** Task to carry out **
In the records below, find each line with the word "script" and copy it.

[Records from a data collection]
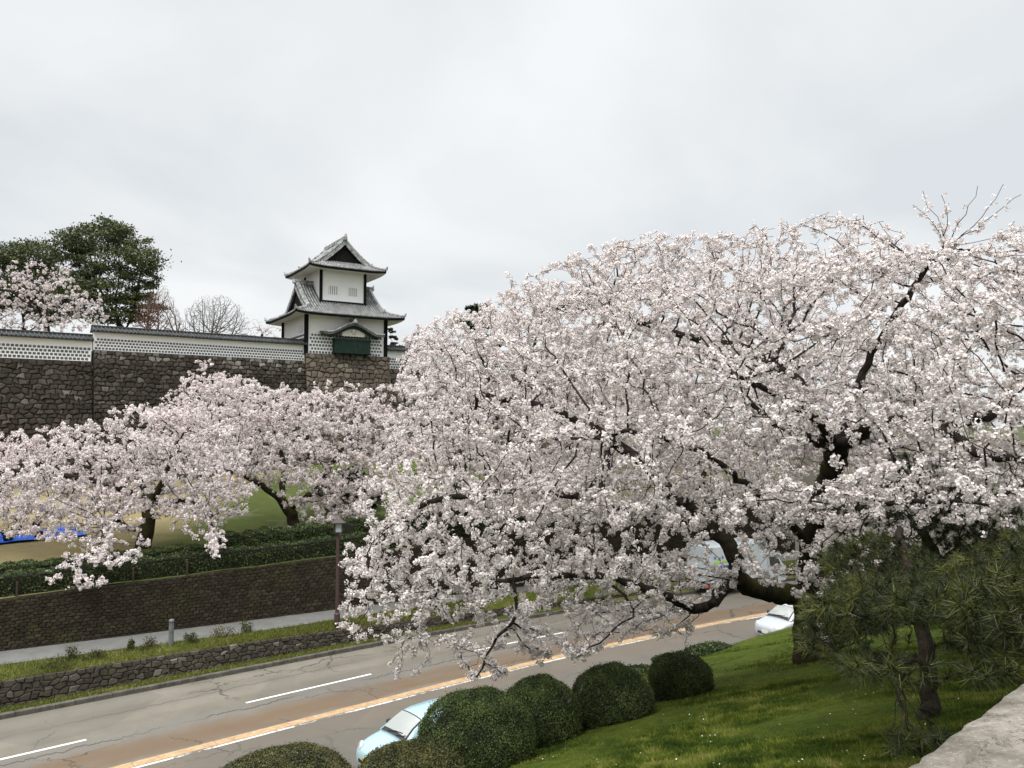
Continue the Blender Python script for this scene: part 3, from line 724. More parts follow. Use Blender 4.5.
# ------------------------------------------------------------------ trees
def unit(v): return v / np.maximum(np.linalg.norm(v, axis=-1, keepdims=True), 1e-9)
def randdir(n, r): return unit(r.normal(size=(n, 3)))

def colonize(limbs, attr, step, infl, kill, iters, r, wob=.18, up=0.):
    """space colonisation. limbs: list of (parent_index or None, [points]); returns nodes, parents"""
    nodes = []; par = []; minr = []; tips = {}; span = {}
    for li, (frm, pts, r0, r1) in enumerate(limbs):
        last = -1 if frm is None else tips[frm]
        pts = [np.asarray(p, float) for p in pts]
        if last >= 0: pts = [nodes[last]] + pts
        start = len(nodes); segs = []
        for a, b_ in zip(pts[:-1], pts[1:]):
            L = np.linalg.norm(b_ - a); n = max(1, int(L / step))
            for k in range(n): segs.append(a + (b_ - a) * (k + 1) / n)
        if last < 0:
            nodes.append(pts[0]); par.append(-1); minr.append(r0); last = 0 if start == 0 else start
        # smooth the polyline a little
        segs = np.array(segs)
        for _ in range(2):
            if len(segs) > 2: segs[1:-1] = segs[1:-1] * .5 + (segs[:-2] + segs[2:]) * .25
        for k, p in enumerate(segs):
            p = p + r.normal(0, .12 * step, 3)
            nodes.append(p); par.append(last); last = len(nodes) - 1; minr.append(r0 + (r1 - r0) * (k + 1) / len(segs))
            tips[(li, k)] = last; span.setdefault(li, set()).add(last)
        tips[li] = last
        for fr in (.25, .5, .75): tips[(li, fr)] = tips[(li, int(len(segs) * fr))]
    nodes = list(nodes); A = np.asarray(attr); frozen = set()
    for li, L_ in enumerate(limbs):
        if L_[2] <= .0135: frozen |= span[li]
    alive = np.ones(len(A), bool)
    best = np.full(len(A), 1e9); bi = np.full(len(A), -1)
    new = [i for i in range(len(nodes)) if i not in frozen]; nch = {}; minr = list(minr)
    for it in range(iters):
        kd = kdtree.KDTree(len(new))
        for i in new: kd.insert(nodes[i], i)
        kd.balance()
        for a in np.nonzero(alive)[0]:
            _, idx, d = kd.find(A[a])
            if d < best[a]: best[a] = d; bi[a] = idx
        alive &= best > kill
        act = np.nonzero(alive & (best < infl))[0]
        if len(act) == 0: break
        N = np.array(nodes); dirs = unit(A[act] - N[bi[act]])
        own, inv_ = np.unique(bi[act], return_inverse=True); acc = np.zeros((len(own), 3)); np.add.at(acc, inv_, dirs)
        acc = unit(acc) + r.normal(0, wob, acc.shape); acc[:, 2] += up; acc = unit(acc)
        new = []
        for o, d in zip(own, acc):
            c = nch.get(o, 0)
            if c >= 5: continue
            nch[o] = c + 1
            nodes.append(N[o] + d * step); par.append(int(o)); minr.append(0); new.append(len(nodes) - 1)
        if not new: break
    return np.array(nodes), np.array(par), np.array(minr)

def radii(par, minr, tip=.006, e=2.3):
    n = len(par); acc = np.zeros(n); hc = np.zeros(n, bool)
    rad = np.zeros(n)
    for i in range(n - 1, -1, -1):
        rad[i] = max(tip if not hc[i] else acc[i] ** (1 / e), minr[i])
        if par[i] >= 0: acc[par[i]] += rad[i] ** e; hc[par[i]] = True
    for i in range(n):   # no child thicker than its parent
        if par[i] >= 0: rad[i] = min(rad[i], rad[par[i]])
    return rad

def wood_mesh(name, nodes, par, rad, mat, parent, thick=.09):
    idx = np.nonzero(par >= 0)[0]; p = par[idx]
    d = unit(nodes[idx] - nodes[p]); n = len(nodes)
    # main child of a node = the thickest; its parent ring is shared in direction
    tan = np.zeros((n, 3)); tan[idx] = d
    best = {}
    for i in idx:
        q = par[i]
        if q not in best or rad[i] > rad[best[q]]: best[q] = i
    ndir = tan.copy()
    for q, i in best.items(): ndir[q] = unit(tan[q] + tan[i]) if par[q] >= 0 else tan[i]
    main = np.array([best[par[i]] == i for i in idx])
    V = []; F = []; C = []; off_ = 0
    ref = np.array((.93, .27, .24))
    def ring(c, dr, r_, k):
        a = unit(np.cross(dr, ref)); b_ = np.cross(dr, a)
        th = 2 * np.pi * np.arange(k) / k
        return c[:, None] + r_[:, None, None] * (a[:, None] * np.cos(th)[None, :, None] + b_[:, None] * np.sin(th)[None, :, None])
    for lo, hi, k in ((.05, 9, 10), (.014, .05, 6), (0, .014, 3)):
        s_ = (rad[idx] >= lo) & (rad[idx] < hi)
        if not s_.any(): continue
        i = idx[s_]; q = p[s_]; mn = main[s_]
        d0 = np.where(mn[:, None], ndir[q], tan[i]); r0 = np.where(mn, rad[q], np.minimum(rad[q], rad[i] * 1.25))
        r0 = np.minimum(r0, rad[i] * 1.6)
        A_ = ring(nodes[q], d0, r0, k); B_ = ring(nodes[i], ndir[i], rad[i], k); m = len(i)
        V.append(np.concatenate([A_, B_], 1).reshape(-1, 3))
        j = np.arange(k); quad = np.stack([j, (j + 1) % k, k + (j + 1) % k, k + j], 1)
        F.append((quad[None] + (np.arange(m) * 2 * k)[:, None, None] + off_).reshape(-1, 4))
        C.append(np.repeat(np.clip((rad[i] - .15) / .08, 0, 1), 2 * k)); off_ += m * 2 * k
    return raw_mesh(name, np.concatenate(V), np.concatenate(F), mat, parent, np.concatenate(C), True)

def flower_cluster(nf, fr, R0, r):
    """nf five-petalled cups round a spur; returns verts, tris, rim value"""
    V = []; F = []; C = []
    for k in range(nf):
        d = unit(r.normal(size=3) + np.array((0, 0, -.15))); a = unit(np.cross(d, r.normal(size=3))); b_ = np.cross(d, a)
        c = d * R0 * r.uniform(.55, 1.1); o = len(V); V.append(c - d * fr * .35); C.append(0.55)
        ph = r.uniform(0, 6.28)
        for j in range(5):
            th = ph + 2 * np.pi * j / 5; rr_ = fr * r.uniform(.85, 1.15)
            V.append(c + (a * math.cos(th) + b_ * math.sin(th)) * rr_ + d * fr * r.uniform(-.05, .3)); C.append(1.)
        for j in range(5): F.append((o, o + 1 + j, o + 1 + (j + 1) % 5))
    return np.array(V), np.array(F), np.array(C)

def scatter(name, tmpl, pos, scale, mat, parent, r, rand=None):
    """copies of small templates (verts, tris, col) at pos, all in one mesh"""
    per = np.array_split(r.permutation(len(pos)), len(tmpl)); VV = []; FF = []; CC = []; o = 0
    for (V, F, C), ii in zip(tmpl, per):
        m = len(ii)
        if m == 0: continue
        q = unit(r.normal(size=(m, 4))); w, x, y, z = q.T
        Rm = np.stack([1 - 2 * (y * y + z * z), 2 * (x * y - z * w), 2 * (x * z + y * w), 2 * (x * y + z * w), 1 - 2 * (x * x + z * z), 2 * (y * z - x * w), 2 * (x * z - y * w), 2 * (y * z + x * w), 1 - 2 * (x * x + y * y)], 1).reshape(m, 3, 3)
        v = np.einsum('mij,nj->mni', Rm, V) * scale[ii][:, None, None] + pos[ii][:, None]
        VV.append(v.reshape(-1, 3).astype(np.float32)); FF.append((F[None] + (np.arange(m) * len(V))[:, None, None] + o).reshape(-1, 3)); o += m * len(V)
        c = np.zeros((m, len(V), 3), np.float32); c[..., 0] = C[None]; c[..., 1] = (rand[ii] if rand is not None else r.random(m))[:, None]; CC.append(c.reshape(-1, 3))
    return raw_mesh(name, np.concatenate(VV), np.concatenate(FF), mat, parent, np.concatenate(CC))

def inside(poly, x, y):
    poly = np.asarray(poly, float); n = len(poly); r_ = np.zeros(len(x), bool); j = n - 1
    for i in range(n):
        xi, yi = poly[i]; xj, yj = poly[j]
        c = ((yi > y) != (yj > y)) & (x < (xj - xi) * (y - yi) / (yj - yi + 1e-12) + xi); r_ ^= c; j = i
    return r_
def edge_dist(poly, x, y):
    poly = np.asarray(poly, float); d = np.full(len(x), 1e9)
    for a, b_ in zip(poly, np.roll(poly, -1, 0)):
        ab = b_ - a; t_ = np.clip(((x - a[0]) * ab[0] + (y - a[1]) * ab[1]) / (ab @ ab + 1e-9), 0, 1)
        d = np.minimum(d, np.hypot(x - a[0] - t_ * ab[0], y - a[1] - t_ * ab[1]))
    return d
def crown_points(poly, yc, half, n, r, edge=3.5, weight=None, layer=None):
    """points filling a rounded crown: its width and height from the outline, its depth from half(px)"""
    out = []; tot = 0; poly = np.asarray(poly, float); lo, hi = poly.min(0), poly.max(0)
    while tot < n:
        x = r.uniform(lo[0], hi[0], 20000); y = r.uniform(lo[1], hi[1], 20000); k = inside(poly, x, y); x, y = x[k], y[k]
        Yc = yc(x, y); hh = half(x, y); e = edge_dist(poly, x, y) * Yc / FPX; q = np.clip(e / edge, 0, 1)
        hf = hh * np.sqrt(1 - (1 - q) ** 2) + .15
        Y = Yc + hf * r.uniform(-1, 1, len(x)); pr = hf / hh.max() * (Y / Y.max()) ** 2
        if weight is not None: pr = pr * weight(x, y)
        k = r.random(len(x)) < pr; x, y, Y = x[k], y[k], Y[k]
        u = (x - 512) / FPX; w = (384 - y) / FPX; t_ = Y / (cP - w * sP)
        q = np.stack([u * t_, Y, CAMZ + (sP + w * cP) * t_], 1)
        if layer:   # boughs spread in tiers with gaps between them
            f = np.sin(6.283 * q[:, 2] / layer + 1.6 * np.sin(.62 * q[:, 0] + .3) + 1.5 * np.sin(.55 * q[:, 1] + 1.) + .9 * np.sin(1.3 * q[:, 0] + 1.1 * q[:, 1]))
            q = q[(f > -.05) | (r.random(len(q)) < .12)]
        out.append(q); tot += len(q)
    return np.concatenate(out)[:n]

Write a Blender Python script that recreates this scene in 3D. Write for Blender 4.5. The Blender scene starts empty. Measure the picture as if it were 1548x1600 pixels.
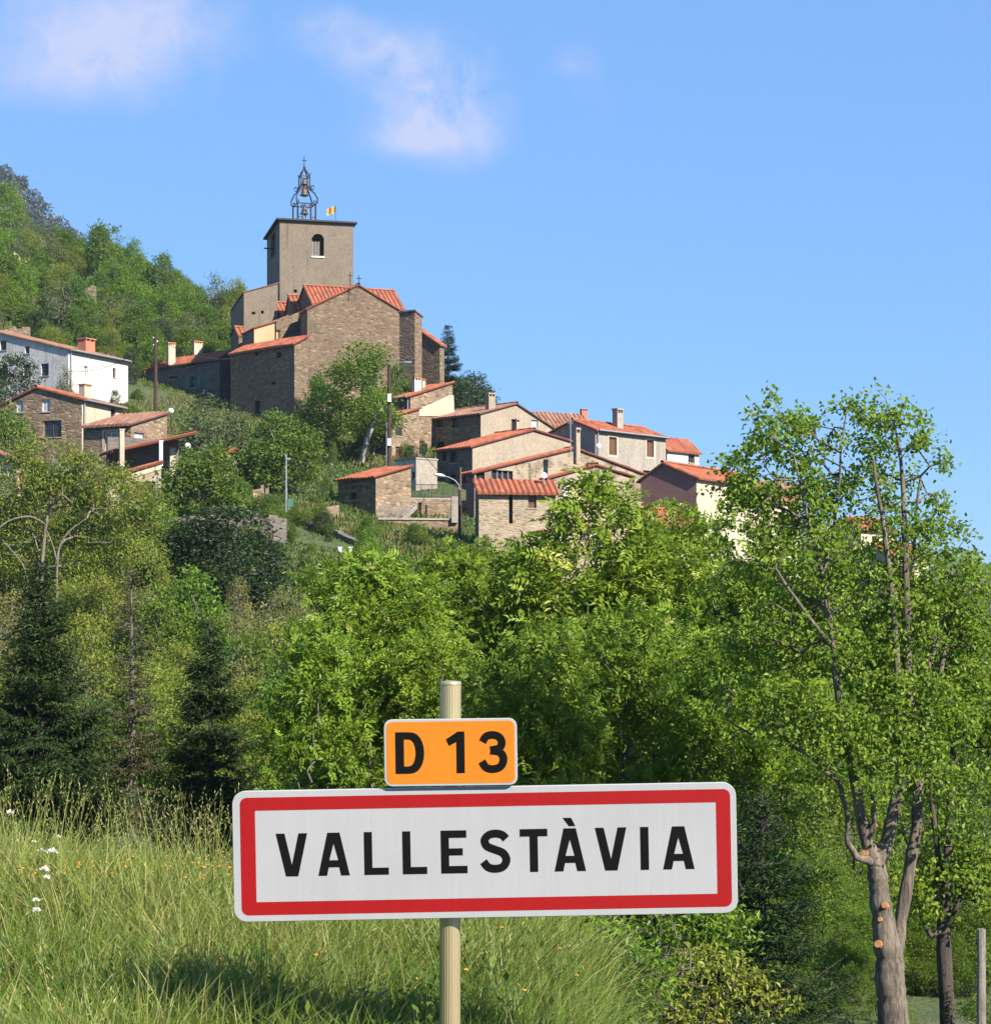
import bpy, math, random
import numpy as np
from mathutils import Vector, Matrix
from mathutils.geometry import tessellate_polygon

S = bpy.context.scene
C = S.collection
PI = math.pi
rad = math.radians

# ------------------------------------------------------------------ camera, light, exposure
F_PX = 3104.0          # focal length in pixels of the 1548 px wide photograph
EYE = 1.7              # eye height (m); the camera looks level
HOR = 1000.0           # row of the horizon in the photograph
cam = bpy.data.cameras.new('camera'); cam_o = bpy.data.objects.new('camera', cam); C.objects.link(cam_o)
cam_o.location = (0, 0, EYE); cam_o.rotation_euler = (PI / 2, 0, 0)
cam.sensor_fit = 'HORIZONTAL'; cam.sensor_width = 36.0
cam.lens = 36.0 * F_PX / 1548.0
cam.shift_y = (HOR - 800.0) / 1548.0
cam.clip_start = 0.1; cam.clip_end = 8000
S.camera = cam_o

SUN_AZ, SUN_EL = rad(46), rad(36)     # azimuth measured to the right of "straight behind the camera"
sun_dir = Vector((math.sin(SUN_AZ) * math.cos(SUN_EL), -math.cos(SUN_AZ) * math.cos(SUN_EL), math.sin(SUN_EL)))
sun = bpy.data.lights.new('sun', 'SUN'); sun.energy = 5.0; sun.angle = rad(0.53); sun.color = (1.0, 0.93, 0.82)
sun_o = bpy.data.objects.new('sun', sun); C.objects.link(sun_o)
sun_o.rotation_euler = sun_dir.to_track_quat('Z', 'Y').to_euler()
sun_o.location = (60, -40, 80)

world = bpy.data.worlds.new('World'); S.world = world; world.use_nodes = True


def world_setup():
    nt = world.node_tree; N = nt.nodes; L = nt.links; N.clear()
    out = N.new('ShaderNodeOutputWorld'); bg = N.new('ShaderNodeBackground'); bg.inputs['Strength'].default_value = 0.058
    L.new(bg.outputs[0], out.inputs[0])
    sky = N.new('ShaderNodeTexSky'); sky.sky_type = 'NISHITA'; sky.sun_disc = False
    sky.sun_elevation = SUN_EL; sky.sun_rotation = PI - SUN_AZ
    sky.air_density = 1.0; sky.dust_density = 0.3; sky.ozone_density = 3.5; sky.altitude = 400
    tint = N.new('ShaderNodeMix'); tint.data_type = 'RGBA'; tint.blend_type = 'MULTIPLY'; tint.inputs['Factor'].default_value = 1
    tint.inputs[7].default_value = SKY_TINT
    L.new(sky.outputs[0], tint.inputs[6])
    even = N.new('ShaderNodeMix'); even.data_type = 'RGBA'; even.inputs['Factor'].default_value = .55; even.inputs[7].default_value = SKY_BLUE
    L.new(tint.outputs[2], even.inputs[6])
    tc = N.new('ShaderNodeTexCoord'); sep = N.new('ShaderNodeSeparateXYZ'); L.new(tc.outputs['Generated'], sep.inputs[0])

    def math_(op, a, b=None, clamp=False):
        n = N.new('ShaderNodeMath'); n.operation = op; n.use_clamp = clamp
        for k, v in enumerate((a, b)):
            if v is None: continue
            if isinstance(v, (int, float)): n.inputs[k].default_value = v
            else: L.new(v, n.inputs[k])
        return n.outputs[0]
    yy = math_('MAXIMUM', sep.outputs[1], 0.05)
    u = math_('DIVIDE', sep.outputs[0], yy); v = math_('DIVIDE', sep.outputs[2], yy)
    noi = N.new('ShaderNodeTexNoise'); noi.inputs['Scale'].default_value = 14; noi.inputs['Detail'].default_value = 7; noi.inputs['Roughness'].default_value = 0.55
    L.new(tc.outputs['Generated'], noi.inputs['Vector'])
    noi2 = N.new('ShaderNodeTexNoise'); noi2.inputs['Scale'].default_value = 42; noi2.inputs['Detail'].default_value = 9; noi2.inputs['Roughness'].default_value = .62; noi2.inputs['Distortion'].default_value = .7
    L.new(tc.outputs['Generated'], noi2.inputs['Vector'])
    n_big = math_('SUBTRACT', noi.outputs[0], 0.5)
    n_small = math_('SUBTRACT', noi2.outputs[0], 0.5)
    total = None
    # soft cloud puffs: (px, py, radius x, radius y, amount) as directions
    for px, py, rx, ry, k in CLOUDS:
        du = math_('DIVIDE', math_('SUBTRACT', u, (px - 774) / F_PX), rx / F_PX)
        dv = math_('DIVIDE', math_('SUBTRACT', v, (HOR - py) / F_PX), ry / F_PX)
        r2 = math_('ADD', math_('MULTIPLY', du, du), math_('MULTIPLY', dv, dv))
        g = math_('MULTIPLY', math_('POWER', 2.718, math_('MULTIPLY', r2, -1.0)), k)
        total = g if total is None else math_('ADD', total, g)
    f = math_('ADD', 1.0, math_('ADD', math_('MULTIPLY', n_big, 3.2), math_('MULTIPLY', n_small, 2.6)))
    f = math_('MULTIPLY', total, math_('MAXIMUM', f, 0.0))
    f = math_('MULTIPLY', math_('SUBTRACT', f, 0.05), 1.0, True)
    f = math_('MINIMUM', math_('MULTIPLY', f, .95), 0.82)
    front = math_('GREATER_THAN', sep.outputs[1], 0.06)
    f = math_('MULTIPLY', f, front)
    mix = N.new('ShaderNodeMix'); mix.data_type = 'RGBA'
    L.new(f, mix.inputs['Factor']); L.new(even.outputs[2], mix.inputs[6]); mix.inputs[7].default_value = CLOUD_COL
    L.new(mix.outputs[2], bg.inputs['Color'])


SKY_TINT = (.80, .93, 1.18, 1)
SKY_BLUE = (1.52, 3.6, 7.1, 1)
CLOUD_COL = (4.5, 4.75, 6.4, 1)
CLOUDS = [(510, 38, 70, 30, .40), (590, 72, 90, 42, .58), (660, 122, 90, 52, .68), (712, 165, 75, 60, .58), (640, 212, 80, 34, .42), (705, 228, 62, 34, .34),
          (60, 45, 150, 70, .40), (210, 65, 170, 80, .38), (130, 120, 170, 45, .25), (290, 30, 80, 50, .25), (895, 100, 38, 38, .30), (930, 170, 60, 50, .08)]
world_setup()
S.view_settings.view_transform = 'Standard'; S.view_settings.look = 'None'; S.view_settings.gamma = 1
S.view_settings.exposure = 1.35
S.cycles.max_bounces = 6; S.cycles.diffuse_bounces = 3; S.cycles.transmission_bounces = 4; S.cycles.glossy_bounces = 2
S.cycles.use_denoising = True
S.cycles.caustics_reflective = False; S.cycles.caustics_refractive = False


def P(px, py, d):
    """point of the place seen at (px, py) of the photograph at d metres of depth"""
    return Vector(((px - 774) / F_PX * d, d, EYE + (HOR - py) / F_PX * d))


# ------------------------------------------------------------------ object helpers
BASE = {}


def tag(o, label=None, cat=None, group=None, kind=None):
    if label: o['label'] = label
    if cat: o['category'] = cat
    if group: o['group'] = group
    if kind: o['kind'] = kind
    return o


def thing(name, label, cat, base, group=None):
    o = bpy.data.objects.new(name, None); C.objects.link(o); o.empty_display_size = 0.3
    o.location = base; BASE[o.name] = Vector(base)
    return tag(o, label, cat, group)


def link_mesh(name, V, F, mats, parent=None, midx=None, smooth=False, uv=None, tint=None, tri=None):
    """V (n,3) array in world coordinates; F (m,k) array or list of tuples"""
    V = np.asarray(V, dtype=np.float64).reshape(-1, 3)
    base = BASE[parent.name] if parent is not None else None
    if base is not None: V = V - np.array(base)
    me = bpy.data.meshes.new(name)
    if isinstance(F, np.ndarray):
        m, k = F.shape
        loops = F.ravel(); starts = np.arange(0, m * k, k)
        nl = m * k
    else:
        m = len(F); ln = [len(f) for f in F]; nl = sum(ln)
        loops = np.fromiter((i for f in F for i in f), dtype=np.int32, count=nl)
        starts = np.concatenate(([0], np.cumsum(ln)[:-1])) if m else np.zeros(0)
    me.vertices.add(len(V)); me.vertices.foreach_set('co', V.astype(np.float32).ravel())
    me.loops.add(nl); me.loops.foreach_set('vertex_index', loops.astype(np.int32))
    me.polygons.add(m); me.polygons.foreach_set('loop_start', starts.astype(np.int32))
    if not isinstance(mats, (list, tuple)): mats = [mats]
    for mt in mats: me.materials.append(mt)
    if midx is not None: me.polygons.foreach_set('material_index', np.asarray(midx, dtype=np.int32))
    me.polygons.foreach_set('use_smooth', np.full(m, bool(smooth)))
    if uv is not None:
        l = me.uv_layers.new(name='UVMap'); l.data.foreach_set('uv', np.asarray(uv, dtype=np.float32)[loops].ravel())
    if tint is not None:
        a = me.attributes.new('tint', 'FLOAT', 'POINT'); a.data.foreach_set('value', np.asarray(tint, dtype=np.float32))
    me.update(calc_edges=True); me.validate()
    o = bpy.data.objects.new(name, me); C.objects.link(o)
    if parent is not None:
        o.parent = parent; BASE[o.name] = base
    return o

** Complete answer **
Continue the Blender Python script for this scene: part 3, from line 724. More parts follow. Use Blender 4.5.
Write a Blender Python script that recreates this scene in 3D. Write for Blender 4.5. The Blender scene starts empty. Measure the picture as if it were 1548x1600 pixels.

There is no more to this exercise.